→ BRIEF
Scan the data beneath this task and copy each line that includes "from".
════════════════════
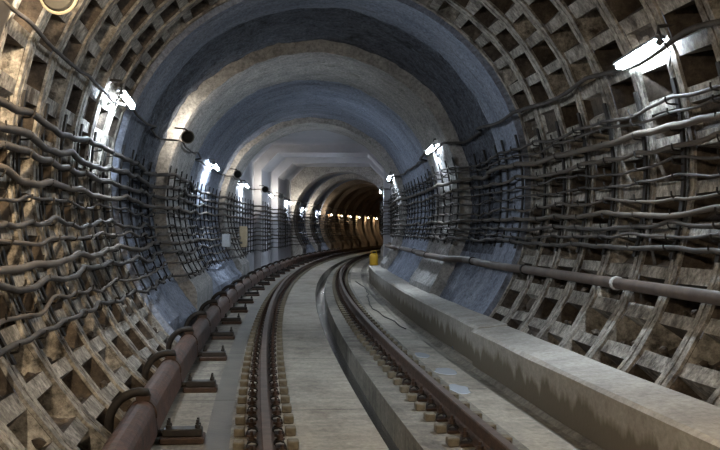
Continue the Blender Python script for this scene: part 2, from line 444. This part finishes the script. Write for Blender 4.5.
# joints between the cast floor bays
jm = MB()
for s in [x * 3.75 + 2.0 for x in range(0, 26)]:
    jm.sweep([(-0.55, 0.0015), (GL - 0.003, 0.0015)], [s, s + 0.018], 0, closed=False, caps=False)
    jm.sweep([(1.05, 0.0015), (1.40, 0.0015)], [s + 1.1, s + 1.12], 0, closed=False, caps=False)
    jm.sweep([(-1.75, 0.0015), (-1.0, 0.0015)], [s + 0.6, s + 0.62], 0, closed=False, caps=False)
jo = jm.obj('expansion_joint', M['gap'], bpy.data.objects['floor'])

# ------------------------------------------------------------------ side bench, two cast blocks
def bench(s0, s1, u0, h, label):
    mb = MB(); ss = frange(s0, s1, 0.45)
    pr = [(u0 + 0.01, 0.0), (u0, h - 0.025), (u0 + 0.03, h), (2.02, h + 0.03), (2.02, 0.0)]
    mb.sweep(pr, ss, closed=True, mis=[1, 0, 0, 1, 1], wob=0.012)
    o = mb.obj('concrete_bench', [M['bench'], M['benchfront']])
    return tag(o, label, 'bench', 'cast concrete benches along the cable wall')
bench(3.0, 12.5, 1.60, 0.41, 'nearest block of the low concrete bench, damp stains on its front face')
bench(12.5, 35.0, 1.66, 0.43, 'long farther block of the low concrete bench, ending at the yellow canister')

# ------------------------------------------------------------------ rails
def rail_profile(uc):
    half = [(0.066, 0.0), (0.066, 0.010), (0.020, 0.026), (0.009, 0.040), (0.009, 0.105), (0.030, 0.122), (0.036, 0.128), (0.036, 0.150), (0.028, 0.159)]
    z0 = 0.022
    return [(uc + x, z0 + z) for x, z in half] + [(uc - x, z0 + z) for x, z in reversed(half)]
RS = frange(2.0, S_FAR - 1, 0.6)
def rail(uc, label):
    mb = MB(); pr = rail_profile(uc); n = len(pr)
    mis = [0] * n; mis[n // 2 - 1] = 1
    mb.sweep(pr, RS, closed=True, mis=mis)
    tag(mb.obj('running_rail', [M['rail'], M['railtop']]), label, 'rail', 'running rails of the track')
rail(-0.76, 'rusty running rail between the covered contact rail and the middle walkway slab')
rail(0.76, 'rusty running rail between the drainage gutter and the concrete bench')

# ------------------------------------------------------------------ rail fastenings
def fastening_parts():
    """local frame: x across the rail, y along it"""
    out = []
    b = MB(); b.box((-0.145, -0.075, 0.0), (0.145, 0.075, 0.020), 0, 0.004); out.append(('base_plate', b, 'rust', False))
    for sg in (-1, 1):
        c = MB()
        pr = [(0.070, 0.034), (0.055, 0.046), (0.070, 0.062), (0.100, 0.068), (0.128, 0.056), (0.138, 0.022)]
        for i in range(len(pr) - 1):
            (x0, z0), (x1, z1) = pr[i], pr[i + 1]
            w = 0.045 - 0.004 * i; t = 0.014
            c.poly([(sg * x0, -w, z0), (sg * x1, -w, z1), (sg * x1, w, z1), (sg * x0, w, z0)])
            c.poly([(sg * x0, -w, z0 - t), (sg * x1, -w, z1 - t), (sg * x1, w, z1 - t), (sg * x0, w, z0 - t)])
            for ww in (-w, w):
                c.poly([(sg * x0, ww, z0), (sg * x1, ww, z1), (sg * x1, ww, z1 - t), (sg * x0, ww, z0 - t)])
        out.append(('clip', c, 'steel', False))
        t = MB()
        t.lathe([(0.034, 0.066), (0.034, 0.074)], (sg * 0.1, 0, 0), (0, 0, 1), 12)
        t.lathe([(0.024, 0.074), (0.024, 0.100)], (sg * 0.1, 0, 0), (0, 0, 1), 6)
        t.lathe([(0.012, 0.100), (0.012, 0.128)], (sg * 0.1, 0, 0), (0, 0, 1), 8)
        out.append(('bolt', t, 'rust', False))
        k = MB()
        x0, x1 = sorted((sg * 0.150, sg * 0.232))
        k.box((x0, -0.062, 0.0), (x1, 0.062, 0.062), 0, 0.008)
        out.append(('end_block', k, 'block', False))
    return out
FP = [(n, b.mesh(n, [M[m]]), m) for (n, b, m, _) in fastening_parts()]
one = MB(); onem = ['rust', 'steel', 'block']
for (n, b, m, _) in fastening_parts():
    o = len(one.v); one.v += b.v
    for f in b.f: one.face([o + i for i in f], onem.index(m))
ONE = one.mesh('rail_fastening', [M[m] for m in onem])
def fastenings(uc, label, group, s0):
    s = s0; i = 0
    while s < 72:
        if s < 19:
            e = empty('rail_fastening', s, uc, 0.0, label, 'fastening', group)
            for (n, me, m) in FP: link(n, me, e)
        else:
            e = link('rail_fastening', ONE); e.location = P(s, uc, 0.0); e.rotation_euler = (0, 0, -phi(s))
            tag(e, label, 'fastening', group)
        s += 0.52; i += 1
fastenings(-0.76, 'bolted clamp with pale end blocks under the rail beside the contact rail', 'rail fastenings beside the contact rail', 6.3)
fastenings(0.76, 'bolted clamp with pale end blocks under the rail beside the gutter', 'rail fastenings beside the gutter', 6.3)

# ------------------------------------------------------------------ contact rail with its cover and brackets
UC, HC = -1.65, 0.19
CR = bpy.data.objects.new('contact_rail', None); COL.objects.link(CR); CR.location = P(8.0, UC, 0)
tag(CR, 'contact rail under a rounded rust brown cover, running along the wall', 'contact rail')
inv = CR.location.copy()
def cover_prof():
    pts = [(0.112, -0.13), (0.100, -0.02)]
    for a in range(0, 181, 20): pts.append((0.098 * math.cos(R_(a)), 0.02 + 0.10 * math.sin(R_(a))))
    pts += [(-0.100, -0.02), (-0.112, -0.13)]
    inner = [(x * 0.86, z - 0.012 if i not in (0, len(pts) - 1) else z) for i, (x, z) in enumerate(pts)]
    return [(UC + x, HC + z) for x, z in pts] + [(UC + x, HC + z) for x, z in reversed(inner)]
stations = [8.2 + 2.52 * i for i in range(26)]
def localize(mb): mb.v = [tuple(Vector(v) - inv) for v in mb.v]
edges = [5.6] + stations
for i in range(len(edges) - 1):
    mb = MB(); mb.sweep(cover_prof(), frange(edges[i] + 0.02, edges[i + 1] - 0.02, 0.65), closed=True); localize(mb)
    mb.obj('cover', M['cover'], CR)
mb = MB(); mb.sweep([(UC + x, z) for x, z in ((0.04, 0.07), (0.04, 0.10), (0.012, 0.11), (0.012, 0.17), (0.045, 0.18), (0.045, 0.20), (-0.045, 0.20), (-0.045, 0.18), (-0.012, 0.17), (-0.012, 0.11), (-0.04, 0.10), (-0.04, 0.07))], frange(5.6, stations[-1], 0.65)); localize(mb)
mb.obj('conductor', M['steel'], CR)
def bracket_parts():
    """x measured from the contact rail's line, towards the track"""
    out = []
    b = MB(); b.box((0.13, -0.13, 0.0), (0.45, 0.13, 0.045), 0, 0.008); out.append(('base_block', b, 'rust'))
    b = MB(); b.box((0.15, -0.075, 0.045), (0.435, 0.075, 0.10), 0, 0.008); out.append(('base_plate', b, 'steel'))
    for (x, y) in ((0.19, -0.045), (0.19, 0.045), (0.40, -0.045), (0.40, 0.045)):
        b = MB(); b.lathe([(0.022, 0.105), (0.022, 0.128), (0.011, 0.128), (0.011, 0.165)], (x, y, 0), (0, 0, 1), 6); out.append(('bolt', b, 'steel'))
    b = MB(); b.tube([(0.30, 0, 0.075), (0.16, 0, 0.07), (0.0, 0, 0.035), (0.0, 0, 0.08)], 0.026, 8); out.append(('arm', b, 'steel'))
    b = MB()
    pts = []
    for a in range(-10, 191, 20): pts.append((0.112 * math.cos(R_(a)), HC + 0.012 + 0.118 * math.sin(R_(a))))
    for k in range(len(pts) - 1):
        (x0, z0), (x1, z1) = pts[k], pts[k + 1]
        for (ya, yb) in ((-0.045, 0.045),):
            b.poly([(x0, ya, z0), (x1, ya, z1), (x1, yb, z1), (x0, yb, z0)])
            for y in (ya, yb): b.poly([(x0, y, z0), (x1, y, z1), (x1 * 0.88, y, HC + (z1 - HC) * 0.88), (x0 * 0.88, y, HC + (z0 - HC) * 0.88)])
    b.lathe([(0.02, 0.0), (0.02, 0.09)], (0.02, 0, HC + 0.10), (0, 0, 1), 8)
    b.box((-0.04, -0.06, HC + 0.115), (0.06, 0.06, HC + 0.15))
    out.append(('collar', b, 'rust'))
    b = MB(); pts = [(0.03, 0, HC + 0.15)]
    for a in range(80, 181, 12): pts.append((-0.01 + 0.225 * math.cos(R_(a)), -0.03, 0.13 + 0.24 * math.sin(R_(a))))
    pts += [(-0.235, -0.03, 0.07), (-0.225, -0.03, 0.01)]
    b.tube(pts, 0.034, 10); out.append(('hoop', b, 'steel'))
    return out
BP = [(n, b.mesh(n, [M[m]], n == 'hoop')) for (n, b, m) in bracket_parts()]
onem = ['rust', 'steel']; one = MB()
for (n, b, m) in bracket_parts():
    o = len(one.v); one.v += b.v
    for f in b.f: one.face([o + i for i in f], onem.index(m))
ONEB = one.mesh('contact_rail_bracket', [M[m] for m in onem])
for i, s in enumerate(stations):
    lb = 'dark steel bracket with a hoop over the covered contact rail and bolted base'
    if s < 30:
        e = empty('contact_rail_bracket', s, UC, 0, lb, 'bracket', 'contact rail brackets')
        for (n, me) in BP: link(n, me, e)
    else:
        e = link('contact_rail_bracket', ONEB); e.location = P(s, UC, 0); e.rotation_euler = (0, 0, -phi(s))
        tag(e, lb, 'bracket', 'contact rail brackets')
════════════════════
→ SOLUTION BELOW
Continue the Blender Python script for this scene: part 2, from line 444. This part finishes the script. Write for Blender 4.5.
    """x measured from the contact rail's line, towards the track"""